### DO THIS
Only the lines from the first one through the line with "return nt.nodes.new('ShaderNodeTexCoord').outputs['Object']" should be printed, exactly as they appear.

### COLLECTED MATERIAL

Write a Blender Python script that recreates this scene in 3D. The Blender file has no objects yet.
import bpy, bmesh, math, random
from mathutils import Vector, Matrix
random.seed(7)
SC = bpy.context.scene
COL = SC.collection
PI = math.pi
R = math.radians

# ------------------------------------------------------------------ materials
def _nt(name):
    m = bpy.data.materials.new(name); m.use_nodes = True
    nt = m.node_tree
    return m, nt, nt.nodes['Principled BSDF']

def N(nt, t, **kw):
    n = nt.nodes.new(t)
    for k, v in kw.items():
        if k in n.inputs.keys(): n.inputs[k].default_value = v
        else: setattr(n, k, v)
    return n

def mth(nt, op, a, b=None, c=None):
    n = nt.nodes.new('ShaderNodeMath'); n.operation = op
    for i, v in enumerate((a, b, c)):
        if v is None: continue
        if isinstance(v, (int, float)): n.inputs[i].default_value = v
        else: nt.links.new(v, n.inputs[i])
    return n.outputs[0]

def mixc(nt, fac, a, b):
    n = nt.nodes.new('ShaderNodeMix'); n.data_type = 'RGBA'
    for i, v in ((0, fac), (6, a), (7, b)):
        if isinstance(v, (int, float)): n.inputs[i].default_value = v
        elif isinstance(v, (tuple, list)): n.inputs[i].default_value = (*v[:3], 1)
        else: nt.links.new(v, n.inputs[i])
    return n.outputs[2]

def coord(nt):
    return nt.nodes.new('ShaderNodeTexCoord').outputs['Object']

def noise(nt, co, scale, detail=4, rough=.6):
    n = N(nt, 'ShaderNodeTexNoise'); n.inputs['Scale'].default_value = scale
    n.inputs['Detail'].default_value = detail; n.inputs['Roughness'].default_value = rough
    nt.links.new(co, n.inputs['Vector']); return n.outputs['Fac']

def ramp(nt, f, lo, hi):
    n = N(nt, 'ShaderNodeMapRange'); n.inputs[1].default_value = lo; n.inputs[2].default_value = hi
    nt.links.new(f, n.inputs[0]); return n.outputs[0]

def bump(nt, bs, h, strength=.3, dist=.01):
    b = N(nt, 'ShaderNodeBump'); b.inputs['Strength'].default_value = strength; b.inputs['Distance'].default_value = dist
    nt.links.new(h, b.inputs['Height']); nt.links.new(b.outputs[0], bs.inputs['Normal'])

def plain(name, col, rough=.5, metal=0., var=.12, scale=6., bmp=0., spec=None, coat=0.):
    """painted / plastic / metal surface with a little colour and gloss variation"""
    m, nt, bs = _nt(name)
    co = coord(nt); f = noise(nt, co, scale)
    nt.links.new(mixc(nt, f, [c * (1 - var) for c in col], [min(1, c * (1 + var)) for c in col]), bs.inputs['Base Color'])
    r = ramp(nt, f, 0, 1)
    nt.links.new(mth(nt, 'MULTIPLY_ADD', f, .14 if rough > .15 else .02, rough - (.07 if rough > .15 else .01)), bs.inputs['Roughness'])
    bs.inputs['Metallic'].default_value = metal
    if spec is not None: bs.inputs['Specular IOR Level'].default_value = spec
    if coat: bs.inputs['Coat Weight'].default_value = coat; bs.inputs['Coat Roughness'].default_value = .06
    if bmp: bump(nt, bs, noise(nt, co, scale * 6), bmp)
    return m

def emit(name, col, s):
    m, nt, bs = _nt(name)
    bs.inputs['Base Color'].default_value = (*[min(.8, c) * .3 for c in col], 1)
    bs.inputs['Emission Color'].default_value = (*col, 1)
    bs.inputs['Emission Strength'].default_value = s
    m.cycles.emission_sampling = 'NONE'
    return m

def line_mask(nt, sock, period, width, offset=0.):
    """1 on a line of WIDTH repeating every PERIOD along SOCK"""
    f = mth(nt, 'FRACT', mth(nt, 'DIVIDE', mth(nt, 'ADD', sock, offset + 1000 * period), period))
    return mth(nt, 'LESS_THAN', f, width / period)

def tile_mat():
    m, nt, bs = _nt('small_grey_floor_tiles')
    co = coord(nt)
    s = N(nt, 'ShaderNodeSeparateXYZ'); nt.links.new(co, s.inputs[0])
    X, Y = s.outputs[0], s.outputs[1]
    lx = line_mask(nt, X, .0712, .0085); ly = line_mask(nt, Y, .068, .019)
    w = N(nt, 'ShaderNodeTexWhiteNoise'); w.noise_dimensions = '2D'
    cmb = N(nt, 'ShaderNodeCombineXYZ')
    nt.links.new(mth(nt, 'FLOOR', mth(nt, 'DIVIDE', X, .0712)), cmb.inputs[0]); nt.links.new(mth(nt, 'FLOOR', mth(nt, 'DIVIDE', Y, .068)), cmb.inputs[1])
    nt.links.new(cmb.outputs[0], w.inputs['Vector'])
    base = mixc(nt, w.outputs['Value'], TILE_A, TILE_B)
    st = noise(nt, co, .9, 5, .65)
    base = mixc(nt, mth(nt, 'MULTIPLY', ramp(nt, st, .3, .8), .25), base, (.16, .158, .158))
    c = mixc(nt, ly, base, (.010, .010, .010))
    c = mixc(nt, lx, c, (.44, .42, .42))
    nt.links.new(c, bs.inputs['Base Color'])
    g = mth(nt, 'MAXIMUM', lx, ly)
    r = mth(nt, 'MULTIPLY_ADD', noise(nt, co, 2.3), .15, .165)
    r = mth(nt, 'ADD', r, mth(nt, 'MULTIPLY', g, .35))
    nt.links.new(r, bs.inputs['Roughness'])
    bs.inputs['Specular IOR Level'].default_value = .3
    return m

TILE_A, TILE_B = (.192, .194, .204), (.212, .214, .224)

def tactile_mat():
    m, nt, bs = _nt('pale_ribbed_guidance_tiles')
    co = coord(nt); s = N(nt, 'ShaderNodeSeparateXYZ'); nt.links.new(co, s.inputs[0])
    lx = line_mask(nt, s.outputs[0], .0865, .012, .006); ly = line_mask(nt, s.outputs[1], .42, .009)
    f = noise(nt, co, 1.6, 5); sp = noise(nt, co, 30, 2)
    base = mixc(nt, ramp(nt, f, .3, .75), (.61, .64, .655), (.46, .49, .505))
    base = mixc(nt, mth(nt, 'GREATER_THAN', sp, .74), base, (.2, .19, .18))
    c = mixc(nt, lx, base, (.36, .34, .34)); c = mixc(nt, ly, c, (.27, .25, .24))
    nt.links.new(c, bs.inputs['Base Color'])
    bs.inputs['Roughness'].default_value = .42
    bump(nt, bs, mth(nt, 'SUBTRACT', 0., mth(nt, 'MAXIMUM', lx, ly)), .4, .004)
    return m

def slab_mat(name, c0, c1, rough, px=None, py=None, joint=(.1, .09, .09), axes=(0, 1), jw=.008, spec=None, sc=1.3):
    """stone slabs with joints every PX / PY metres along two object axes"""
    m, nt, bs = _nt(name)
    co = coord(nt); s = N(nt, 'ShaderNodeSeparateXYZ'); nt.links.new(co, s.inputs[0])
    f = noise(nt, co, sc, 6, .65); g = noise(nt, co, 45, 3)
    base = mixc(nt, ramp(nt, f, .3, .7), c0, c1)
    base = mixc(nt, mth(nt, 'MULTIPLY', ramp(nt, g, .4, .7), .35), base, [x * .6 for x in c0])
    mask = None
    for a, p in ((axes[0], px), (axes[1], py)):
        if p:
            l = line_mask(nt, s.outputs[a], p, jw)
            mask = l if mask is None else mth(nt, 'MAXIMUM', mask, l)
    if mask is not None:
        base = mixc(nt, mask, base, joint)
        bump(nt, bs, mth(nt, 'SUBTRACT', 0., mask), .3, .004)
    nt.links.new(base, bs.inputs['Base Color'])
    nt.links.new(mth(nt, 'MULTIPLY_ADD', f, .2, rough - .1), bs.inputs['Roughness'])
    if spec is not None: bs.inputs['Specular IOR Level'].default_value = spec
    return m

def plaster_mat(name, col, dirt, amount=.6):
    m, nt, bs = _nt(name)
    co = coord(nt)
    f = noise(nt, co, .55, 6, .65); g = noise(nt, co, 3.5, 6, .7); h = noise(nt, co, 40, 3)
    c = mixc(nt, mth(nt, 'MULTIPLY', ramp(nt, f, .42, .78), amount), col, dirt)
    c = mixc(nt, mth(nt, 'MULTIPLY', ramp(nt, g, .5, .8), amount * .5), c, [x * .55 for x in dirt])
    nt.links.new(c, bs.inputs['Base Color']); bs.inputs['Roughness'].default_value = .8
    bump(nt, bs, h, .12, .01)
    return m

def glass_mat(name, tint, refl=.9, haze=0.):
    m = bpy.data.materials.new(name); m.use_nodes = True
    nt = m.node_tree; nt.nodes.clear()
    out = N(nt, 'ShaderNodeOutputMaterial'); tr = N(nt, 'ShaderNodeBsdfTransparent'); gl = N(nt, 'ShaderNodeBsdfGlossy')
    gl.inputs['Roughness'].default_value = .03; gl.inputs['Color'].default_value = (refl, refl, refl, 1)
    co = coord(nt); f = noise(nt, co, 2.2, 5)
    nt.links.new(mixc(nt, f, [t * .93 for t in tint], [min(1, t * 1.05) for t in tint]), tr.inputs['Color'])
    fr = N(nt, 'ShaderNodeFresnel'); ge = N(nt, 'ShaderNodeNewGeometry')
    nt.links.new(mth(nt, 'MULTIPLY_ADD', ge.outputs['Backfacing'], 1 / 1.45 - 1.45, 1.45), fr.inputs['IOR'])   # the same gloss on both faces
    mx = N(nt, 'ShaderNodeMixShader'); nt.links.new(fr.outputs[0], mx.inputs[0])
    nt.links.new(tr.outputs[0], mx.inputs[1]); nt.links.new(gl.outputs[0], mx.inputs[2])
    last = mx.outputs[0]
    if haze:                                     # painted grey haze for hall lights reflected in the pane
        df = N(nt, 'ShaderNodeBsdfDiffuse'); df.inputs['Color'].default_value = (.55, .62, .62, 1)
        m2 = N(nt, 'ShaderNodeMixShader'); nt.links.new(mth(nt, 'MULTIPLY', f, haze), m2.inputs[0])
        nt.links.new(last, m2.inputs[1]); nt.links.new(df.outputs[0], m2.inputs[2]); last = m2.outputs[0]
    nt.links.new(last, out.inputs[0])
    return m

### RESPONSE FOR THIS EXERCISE
Write a Blender Python script that recreates this scene in 3D. The Blender file has no objects yet.
import bpy, bmesh, math, random
from mathutils import Vector, Matrix
random.seed(7)
SC = bpy.context.scene
COL = SC.collection
PI = math.pi
R = math.radians

# ------------------------------------------------------------------ materials
def _nt(name):
    m = bpy.data.materials.new(name); m.use_nodes = True
    nt = m.node_tree
    return m, nt, nt.nodes['Principled BSDF']

def N(nt, t, **kw):
    n = nt.nodes.new(t)
    for k, v in kw.items():
        if k in n.inputs.keys(): n.inputs[k].default_value = v
        else: setattr(n, k, v)
    return n

def mth(nt, op, a, b=None, c=None):
    n = nt.nodes.new('ShaderNodeMath'); n.operation = op
    for i, v in enumerate((a, b, c)):
        if v is None: continue
        if isinstance(v, (int, float)): n.inputs[i].default_value = v
        else: nt.links.new(v, n.inputs[i])
    return n.outputs[0]

def mixc(nt, fac, a, b):
    n = nt.nodes.new('ShaderNodeMix'); n.data_type = 'RGBA'
    for i, v in ((0, fac), (6, a), (7, b)):
        if isinstance(v, (int, float)): n.inputs[i].default_value = v
        elif isinstance(v, (tuple, list)): n.inputs[i].default_value = (*v[:3], 1)
        else: nt.links.new(v, n.inputs[i])
    return n.outputs[2]

def coord(nt):
    return nt.nodes.new('ShaderNodeTexCoord').outputs['Object']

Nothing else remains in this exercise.